Bize dünya cennetlerinden biri olarak anlatılan, tanıtılan Rio de Janerio'da olanlar, dünyanın başka başka yerlerinde de oluyor. Bu şehirde, yersiz, yurtsuz on binlerce çocuk sokaklarda yaşıyor. Çöplüklerden besleniyor. Geceleri gazetelere sarınarak uyuyor. Hayırsever bazı kuruluşlar belli merkezlerde bu çocuklara sıcak çorba dağıtıyor. Sıcak yatak sunuyor. Bu çocuklar sosyal bir sorun hâline geliyor. Son yıllarda bazı asker-polis emeklileri ve sivil faşistlerden kurulu silahlı örgütler, bu çocukları çok zalimce öldürüyor. Hem de güpegündüz. Seçtikleri birini kıstırıp ensesine bir kurşun sıkıyor. Kaçmaya çalışanı izliyor. Asla peşini bırakmıyorlar. Bir kısmı gecekondulara sığınıyor, bir kısmı her şeye karşın şehirde yaşıyor. Korkunç olan çocukların öldürülme gerekçeleri. Enselerine sıkılan tek kurşunla öldürdükleri çocukların üstüne iğneyle şu standart notu iliştiriyorlar: Kişisel olarak sana karşı değiliz. Hıncımız da yoktur. Ama senin hiçbir geleceğin yok. Üstelik de bizim çocuklarımızın geleceği önünde büyük tehlikesin. Seni bu nedenle öldürdük. Bu kıyımın birçok şehrimizdeki başıboş köpeklerin katledilmeleri gibi olmadığını kim söyleyebilir? Bu ayıp dünyanın efendisi olmak isteyen ailelere, işbirlikçilerine ve sözde sosyal adaletçilere yeter de artar.

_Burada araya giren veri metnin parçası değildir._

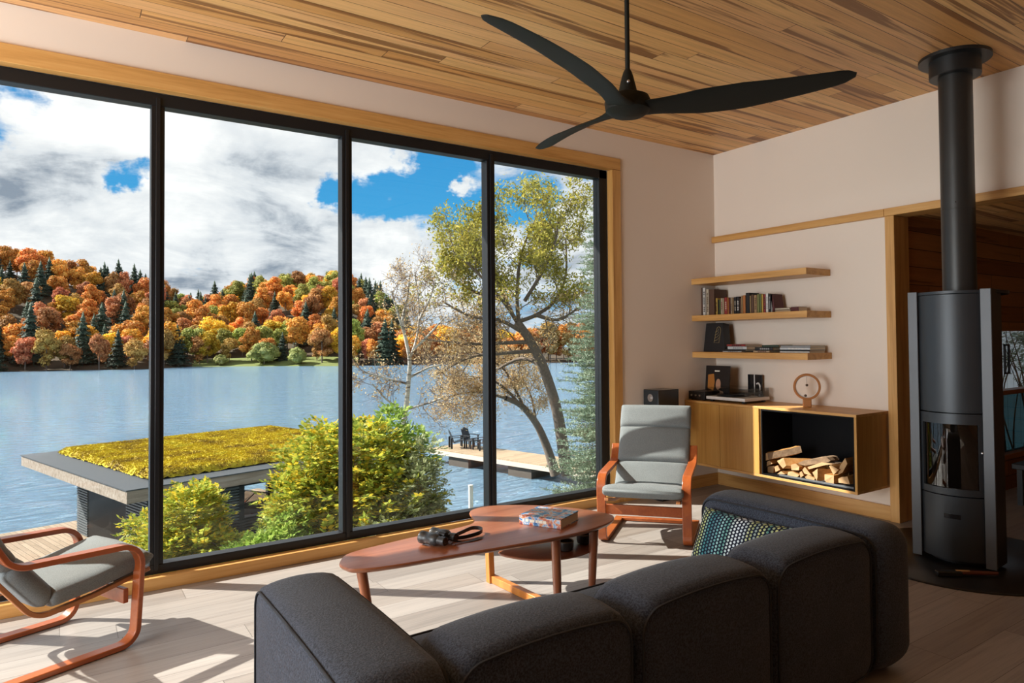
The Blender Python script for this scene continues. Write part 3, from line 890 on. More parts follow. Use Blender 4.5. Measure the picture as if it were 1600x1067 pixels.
# ------------------------------------------------------------------ ceiling fan
fan = thing('ceiling_fan', 'black three-blade ceiling fan hanging on a rod', 'ceiling fan', (2.29, 2.61, C_Z))
FZ = 2.56
mb = MB().lathe([(.0, FZ + .075), (.05, FZ + .072), (.105, FZ + .05), (.118, FZ + .02), (.112, FZ - .02), (.08, FZ - .042), (.0, FZ - .046)], 32, Matrix.Translation((2.29, 2.61, 0)), False)
obj('motor_hub', mb, M['fan'], fan, True, smooth=40)
obj('down_rod', MB().tube([(2.29, 2.61, FZ + .15), (2.29, 2.61, C_Z)], .0125, 12), M['fan'], fan, True, smooth=40)
obj('rod_coupling', MB().lathe([(.052, FZ + .06), (.048, FZ + .075), (.03, FZ + .15), (.022, FZ + .175), (.014, FZ + .19)], 20, Matrix.Translation((2.29, 2.61, 0))), M['fan'], fan, True, smooth=40)
obj('ceiling_canopy', MB().lathe([(.02, C_Z - .06), (.06, C_Z - .045), (.075, C_Z)], 24, Matrix.Translation((2.29, 2.61, 0))), M['fan'], fan, True, smooth=40)
obj('coupling_bolt', MB().sphere((2.29 - .024, 2.61 - .033, FZ + .115), .009, 10, 6), M['silver'], fan, True, smooth=60)
def blade(ang, R_, tipz, sweep=.06):
    mb = MB(); ns = 26; sec = 16; vs = []
    for j in range(ns + 1):
        w = j / ns; r_ = .05 + (R_ - .05) * w
        # chord: broad root fairing, waist, belly, rounded tip
        ch = np.interp(w, [0, .06, .14, .3, .5, .8, .93, .985, 1.], [.17, .14, .135, .19, .205, .155, .125, .09, .04])
        pit = math.radians(np.interp(w, [0, .15, .4, 1], [-4, -18, -19, -12]))
        th = np.interp(w, [0, .1, .4, 1], [.05, .03, .016, .006])
        cx = sweep * math.sin(w * math.pi * .9) - .02 * w
        z = FZ - .01 + (tipz - FZ + .01) * w
        for i in range(sec):
            a = 2 * math.pi * i / sec
            x = ch / 2 * math.cos(a); h = th / 2 * math.sin(a) * (1 if math.sin(a) > 0 else .8)
            y_ = x * math.cos(pit) - h * math.sin(pit) + cx; zz = x * math.sin(pit) + h * math.cos(pit) + z
            p = Vector((r_, y_, zz))
            vs.append(Matrix.Translation((2.29, 2.61, 0)) @ Matrix.Rotation(ang, 4, 'Z') @ p)
    fs = [(j * sec + i, j * sec + (i + 1) % sec, (j + 1) * sec + (i + 1) % sec, (j + 1) * sec + i) for j in range(ns) for i in range(sec)]
    fs.append(tuple(range(sec))[::-1]); fs.append(tuple(ns * sec + i for i in range(sec)))
    return mb.add(vs, fs)
for a in (199, 311, 80):
    obj('blade', blade(math.radians(a), 1.07, 2.62), M['fan'], fan, True, smooth=60)

# ------------------------------------------------------------------ wood stove
SXc, SYc = 4.63, 2.11
hearth = obj('hearth_plate', MB().lathe([(.0, .0), (.665, .0), (.665, .008), (.66, .012), (.0, .012)], 72, Matrix.Translation((SXc, SYc, 0)), False), M['hearth'], smooth=40)
tag(hearth, 'round black hearth plate on the floor under the stove', 'hearth')
st = thing('wood_stove', 'tall dark grey cylindrical wood stove with flue pipe to the ceiling', 'stove', (SXc, SYc, .012))
CT = Matrix.Translation((SXc, SYc, 0))
FD = Vector((-.995, -.097, 0)).normalized(); fang = math.atan2(FD.y, FD.x)
def arc_shell(r0, r1, z0, z1, a0, a1, n=28):
    mb = MB(); vs = []
    for i in range(n + 1):
        a = fang + a0 + (a1 - a0) * i / n
        for r_, z in ((r0, z0), (r1, z0), (r1, z1), (r0, z1)): vs.append((SXc + r_ * math.cos(a), SYc + r_ * math.sin(a), z))
    fs = [(0, 1, 2, 3), tuple(n * 4 + k for k in range(4))[::-1]] + [(i * 4 + k, i * 4 + (k + 1) % 4, (i + 1) * 4 + (k + 1) % 4, (i + 1) * 4 + k) for i in range(n) for k in range(4)]
    return mb.add(vs, fs)
SH = 1.675; q = math.radians(44)
mb = MB().lathe([(.20, .03), (.20, SH - .012)], 40, CT)
obj('body', mb, M['black'], st, True, smooth=40)
obj('top_plate', MB().lathe([(.262, SH - .02), (.266, SH - .016), (.266, SH), (.0, SH)], 48, CT, False), M['stove'], st, True, smooth=40)
obj('upper_casing', arc_shell(.20, .262, .935, SH - .022, -q, q), M['stove'], st, True, smooth=40)
dr = obj('door', MB(), M['stove'], st)
mb = arc_shell(.235, .264, .865, .928, -q, q)
mb2 = arc_shell(.235, .264, .435, .475, -q, q); mb.add(mb2.v, mb2.f)
for s in (-1, 1):
    m3 = arc_shell(.235, .264, .475, .865, s * q, s * math.radians(37), 4); mb.add(m3.v, m3.f)
bpy.data.objects.remove(dr)
dr = obj('door', mb, M['stove'], st, True, smooth=40)
obj('door_glass', arc_shell(.248, .252, .475, .865, -math.radians(37), math.radians(37)), M['stove_glass'], dr, True, smooth=40)
obj('door_knob', MB().sphere((SXc + .272 * math.cos(fang + math.radians(40)), SYc + .272 * math.sin(fang + math.radians(40)), .70), .009, 10, 6), M['silver'], dr, True, smooth=60)
ad = obj('ash_drawer', arc_shell(.20, .262, .045, .428, -q, q), M['stove'], st, True, smooth=40)
obj('drawer_handle', arc_shell(.258, .2635, .295, .322, -math.radians(6), math.radians(14), 8), M['gloss_black'], ad, True)
fb = obj('firebox', arc_shell(.203, .208, .45, .90, -math.radians(40), math.radians(40)), m_flat('pale firebrick', (.30, .26, .22), .9), st, True)
for s in (-1, 1):
    a = fang + s * math.radians(49)
    T = Matrix.Translation((SXc, SYc, 0)) @ Matrix.Rotation(fang, 4, 'Z')
    y0 = s * .180; y1 = s * .240
    obj('side_panel', MB().box(.03, min(y0, y1), .03, .195, max(y0, y1), SH + .004, T), M['black'], st, True, .004)
    obj('side_strip', MB().box(.195, min(y0, y1) + (0 if s > 0 else .002), .02, .21, max(y0, y1), SH + .006, T), M['stove_strip'], st, True, .003, label='grey steel edge strip')
obj('foot_ring', MB().lathe([(.20, .012), (.20, .032)], 40, CT), M['black'], st, True, smooth=40)
pp = obj('flue_pipe', MB().lathe([(.0975, SH - .005), (.0975, 2.20), (.0985, 2.201), (.0985, 2.206), (.0975, 2.207), (.0975, 3.16)], 40, CT, False), M['pipe'], st, True, smooth=40)
obj('ceiling_collar', MB().lathe([(.145, 3.055), (.15, 3.06), (.15, C_Z - .02), (.21, C_Z - .02), (.21, C_Z)], 48, CT), M['black'], pp, True, smooth=40)
obj('pipe_rivet', MB().sphere((SXc - .094, SYc - .03, 2.24), .004, 8, 5), M['gloss_black'], pp, True)
# fire tool left on the hearth
ft = thing('hearth_brush', 'dark hearth brush with a reddish wooden handle lying before the stove', 'brush', (4.22, 1.95, .013), math.radians(-41))
obj('handle', MB().tube([(.0, 0, .018), (.08, 0, .02), (.2, 0, .018)], [.011, .014, .010], 10), m_flat('dark red wood', (.11, .03, .018), .35), ft, smooth=50)
obj('brush_head', MB().box(-.14, -.022, .0, 0, .022, .03), M['black'], ft, bevel=.006)
obj('ferrule', MB().tube([(-.03, 0, .03), (.045, 0, .028)], .007, 8), m_flat('brass ferrule', (.6, .42, .22), .35, metal=.6), ft, smooth=50)

# ------------------------------------------------------------------ floating cabinet, firewood niche
cab = thing('cabinet', 'wall-hung oak cabinet with two doors and an open black firewood niche', 'cabinet', (4.905, 3.73, .252))
KX, KY0, KY1, KZ0, KZ1 = 4.683, 2.873, 4.59, .252, .832
mb = MB()
mb.box(KX, KY0, KZ1 - .02, B_X - .001, KY1, KZ1)
mb.box(KX, KY0, KZ0, B_X - .001, KY1, KZ0 + .02)
obj('carcass_boards', mb, M['oak_y'], cab, True, .0015)
mb = MB(); mb.box(KX, KY0, KZ0 + .02, B_X - .001, KY0 + .02, KZ1 - .02)
obj('side_panel', mb, M['veneer_z'], cab, True, .0015)
mb = MB(); mb.box(KX + .02, 3.73, KZ0 + .02, B_X - .001, 3.748, KZ1 - .02); mb.box(B_X - .02, 3.748, KZ0 + .02, B_X - .001, KY1, KZ1 - .02); mb.box(KX + .02, KY1 - .018, KZ0 + .02, B_X - .02, KY1, KZ1 - .02)
obj('inner_panel', mb, M['oak_z'], cab, True)
obj('door', MB().box(KX, 3.748, KZ0 + .021, KX + .018, 4.170, KZ1 - .021), M['veneer_z'], cab, True, .001)
obj('door', MB().box(KX, 4.174, KZ0 + .021, KX + .018, KY1 - .002, KZ1 - .021), M['veneer_z'], cab, True, .001)
mb = MB(); y0, y1, z0, z1, tk = KY0 + .021, 3.729, KZ0 + .021, KZ1 - .021, .012
mb.box(KX + .004, y0, z0, B_X - .03, y1, z0 + tk); mb.box(KX + .004, y0, z1 - tk, B_X - .03, y1, z1)
mb.box(KX + .004, y0, z0 + tk, B_X - .03, y0 + tk, z1 - tk); mb.box(KX + .004, y1 - tk, z0 + tk, B_X - .03, y1, z1 - tk); mb.box(B_X - .042, y0 + tk, z0 + tk, B_X - .03, y1 - tk, z1 - tk)
obj('niche_liner', mb, m_flat('black niche steel', (.004, .004, .005), .6, spec=.12), cab, True)
tr = thing('log_tray', 'shallow grey metal tray under the firewood in the niche', 'tray', (4.88, 3.3, z0 + tk))
mb = MB(); mb.box(KX + .02, y0 + .02, z0 + tk, B_X - .06, y1 - .16, z0 + tk + .003); mb.box(KX + .02, y0 + .02, z0 + tk + .003, KX + .024, y1 - .16, z0 + tk + .014)
obj('tray_sheet', mb, m_flat('grey sheet steel', (.16, .17, .18), .45, metal=.4), tr, True)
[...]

Mao, “Gölün buz tutması birkaç günün işi değil, çözülmesi de birkaç günün işi olmayacak,” demiş. Çok doğru, çünkü "kurtulmak yok tek başına yumruktan ve zincirden/ya hep beraber ya da hiç birimiz…" diyen B. Brecht’i de hesaba katalım ve de üstümüze düşeni hakkıyla yapalım.